The tiebreak itself had two major swings the first at 3-3 to Nishikori who ripped forehand winners to give himself 3 set points at 6-3. Murray though responded with customary defensive resourcefulness to save all three set points; the best being the point at 5-6 where Nishikori sat on a short backhand and drilled it into the open cross court. Murray first anticipated where Kei would hit it, showed the speed of foot to track the ball down, then the speed of thought to work out the position to return the ball and finally the control to place the pass – breath-taking stuff! The points continued on serve till 10-9 when Murray against the grain, drove a forehand into the tramlines to drop the first set 9-11 in the breaker.
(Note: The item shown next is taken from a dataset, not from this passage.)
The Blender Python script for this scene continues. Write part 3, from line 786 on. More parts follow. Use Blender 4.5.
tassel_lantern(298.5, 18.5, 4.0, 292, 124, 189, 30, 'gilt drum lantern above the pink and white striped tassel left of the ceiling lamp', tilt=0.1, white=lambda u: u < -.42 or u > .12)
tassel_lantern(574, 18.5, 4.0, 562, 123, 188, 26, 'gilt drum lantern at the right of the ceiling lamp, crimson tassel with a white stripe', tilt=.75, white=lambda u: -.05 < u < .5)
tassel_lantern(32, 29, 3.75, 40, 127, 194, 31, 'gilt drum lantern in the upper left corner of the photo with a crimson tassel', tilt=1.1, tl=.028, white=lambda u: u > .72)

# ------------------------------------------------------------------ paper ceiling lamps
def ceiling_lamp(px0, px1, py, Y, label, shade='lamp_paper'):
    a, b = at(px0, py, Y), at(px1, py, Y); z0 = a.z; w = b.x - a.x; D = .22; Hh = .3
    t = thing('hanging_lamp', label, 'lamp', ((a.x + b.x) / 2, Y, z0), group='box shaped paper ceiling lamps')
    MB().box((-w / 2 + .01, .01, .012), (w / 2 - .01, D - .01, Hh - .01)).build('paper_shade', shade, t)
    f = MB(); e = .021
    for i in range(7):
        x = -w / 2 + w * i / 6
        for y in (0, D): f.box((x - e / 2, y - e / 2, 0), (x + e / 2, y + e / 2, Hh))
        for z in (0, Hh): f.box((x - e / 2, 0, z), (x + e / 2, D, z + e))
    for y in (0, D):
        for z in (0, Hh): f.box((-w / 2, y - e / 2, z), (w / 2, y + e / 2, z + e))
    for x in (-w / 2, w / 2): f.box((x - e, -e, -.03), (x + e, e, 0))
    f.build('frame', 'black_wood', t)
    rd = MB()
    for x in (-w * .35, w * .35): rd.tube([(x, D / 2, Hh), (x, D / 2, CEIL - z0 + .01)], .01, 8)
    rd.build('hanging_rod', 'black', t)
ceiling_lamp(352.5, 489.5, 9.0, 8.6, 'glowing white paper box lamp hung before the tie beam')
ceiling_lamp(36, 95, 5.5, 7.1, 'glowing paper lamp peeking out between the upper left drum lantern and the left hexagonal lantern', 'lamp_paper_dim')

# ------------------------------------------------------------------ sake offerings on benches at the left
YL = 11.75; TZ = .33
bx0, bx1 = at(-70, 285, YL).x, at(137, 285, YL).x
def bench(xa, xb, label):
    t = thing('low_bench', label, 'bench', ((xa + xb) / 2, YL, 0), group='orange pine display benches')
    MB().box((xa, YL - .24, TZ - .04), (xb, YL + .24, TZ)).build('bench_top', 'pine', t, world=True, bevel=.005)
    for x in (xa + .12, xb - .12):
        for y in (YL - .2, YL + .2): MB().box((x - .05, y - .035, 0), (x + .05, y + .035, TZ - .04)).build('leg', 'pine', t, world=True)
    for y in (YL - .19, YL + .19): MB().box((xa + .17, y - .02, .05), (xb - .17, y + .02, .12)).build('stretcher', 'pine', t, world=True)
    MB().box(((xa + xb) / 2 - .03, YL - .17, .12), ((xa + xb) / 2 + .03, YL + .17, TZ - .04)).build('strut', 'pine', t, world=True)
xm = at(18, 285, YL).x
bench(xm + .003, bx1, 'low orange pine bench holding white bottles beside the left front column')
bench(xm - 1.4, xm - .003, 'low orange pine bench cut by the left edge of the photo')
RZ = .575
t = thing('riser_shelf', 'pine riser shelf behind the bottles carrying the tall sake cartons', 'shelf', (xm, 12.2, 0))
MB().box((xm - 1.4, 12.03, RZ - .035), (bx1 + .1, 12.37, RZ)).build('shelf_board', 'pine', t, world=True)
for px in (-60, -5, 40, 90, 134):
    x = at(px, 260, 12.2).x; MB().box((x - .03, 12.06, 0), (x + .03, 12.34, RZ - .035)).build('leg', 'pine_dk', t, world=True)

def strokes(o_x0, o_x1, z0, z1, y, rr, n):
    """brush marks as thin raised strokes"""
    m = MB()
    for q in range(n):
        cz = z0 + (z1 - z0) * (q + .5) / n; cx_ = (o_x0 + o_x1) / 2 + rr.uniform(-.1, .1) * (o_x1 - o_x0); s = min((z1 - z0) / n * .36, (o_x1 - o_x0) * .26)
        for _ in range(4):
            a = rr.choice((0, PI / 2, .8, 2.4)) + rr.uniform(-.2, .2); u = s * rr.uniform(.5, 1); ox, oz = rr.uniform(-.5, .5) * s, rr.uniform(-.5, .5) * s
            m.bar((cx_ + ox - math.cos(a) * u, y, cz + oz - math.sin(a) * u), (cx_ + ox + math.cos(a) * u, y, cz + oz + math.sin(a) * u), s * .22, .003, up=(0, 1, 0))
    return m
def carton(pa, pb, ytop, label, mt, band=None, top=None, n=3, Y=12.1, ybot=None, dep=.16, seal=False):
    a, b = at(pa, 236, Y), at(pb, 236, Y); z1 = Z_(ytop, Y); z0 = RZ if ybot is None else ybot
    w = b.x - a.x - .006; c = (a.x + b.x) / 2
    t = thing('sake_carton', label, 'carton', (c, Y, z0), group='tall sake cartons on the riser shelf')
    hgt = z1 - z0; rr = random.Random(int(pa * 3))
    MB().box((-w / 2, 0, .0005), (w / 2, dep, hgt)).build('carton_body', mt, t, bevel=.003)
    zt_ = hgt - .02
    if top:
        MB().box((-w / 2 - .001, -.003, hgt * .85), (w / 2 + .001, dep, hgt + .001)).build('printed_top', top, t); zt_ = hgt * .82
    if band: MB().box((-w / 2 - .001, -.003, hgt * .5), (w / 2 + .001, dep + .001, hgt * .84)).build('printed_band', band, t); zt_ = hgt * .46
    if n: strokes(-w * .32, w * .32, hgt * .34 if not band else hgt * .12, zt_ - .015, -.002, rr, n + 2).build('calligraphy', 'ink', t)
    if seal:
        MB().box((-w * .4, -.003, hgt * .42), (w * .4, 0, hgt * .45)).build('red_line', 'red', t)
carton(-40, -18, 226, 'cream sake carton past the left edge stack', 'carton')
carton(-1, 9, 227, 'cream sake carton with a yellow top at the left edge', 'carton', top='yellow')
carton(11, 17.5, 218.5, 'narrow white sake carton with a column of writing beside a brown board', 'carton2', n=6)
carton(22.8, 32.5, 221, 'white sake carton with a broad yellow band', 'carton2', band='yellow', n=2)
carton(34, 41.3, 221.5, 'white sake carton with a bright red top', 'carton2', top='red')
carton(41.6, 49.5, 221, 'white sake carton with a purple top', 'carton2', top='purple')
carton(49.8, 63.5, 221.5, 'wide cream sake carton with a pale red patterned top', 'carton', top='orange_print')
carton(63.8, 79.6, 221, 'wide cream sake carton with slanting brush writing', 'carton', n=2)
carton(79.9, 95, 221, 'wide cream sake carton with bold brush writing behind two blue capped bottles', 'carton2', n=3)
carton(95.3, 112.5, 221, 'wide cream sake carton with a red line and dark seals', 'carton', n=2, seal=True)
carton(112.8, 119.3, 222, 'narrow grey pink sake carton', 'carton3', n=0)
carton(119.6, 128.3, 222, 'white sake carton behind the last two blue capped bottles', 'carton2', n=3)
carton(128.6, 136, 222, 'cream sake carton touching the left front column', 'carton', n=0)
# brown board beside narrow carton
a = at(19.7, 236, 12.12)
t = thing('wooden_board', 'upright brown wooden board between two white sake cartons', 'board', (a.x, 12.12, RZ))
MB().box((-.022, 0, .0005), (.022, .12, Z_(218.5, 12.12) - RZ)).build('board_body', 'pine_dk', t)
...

After the highs of such a close tiebreak a drop in intensity is often the case. The best players, Novak being a particular case in point, use this to their advantage. Murray as World No.1 did too. He broke Nishikori in the very first game of the second set and then consolidated the advantage with some excellent touch at the net. Nishikori to his credit quickly corrected course and attempted to restore parity eventually succeeding by breaking Murray to level things at 4-4. Murray though was not to be denied, responding swiftly to break Nishikori in the 9th game and despite some hiccups along the way, served out the set 6-4 to level the match at a set apiece. The momentum was with Murray and he did not squander it breaking Nishikori early in the third to go up 2-1. Despite Nishikori’s best efforts Murray staved off break points in the next game consolidating the break with an ace and a service winner. A further twist ensued with another round of breaks exchanged but Murray kept his nose in front to take the set and the match and go atop the Group John McEnroe leaderboard.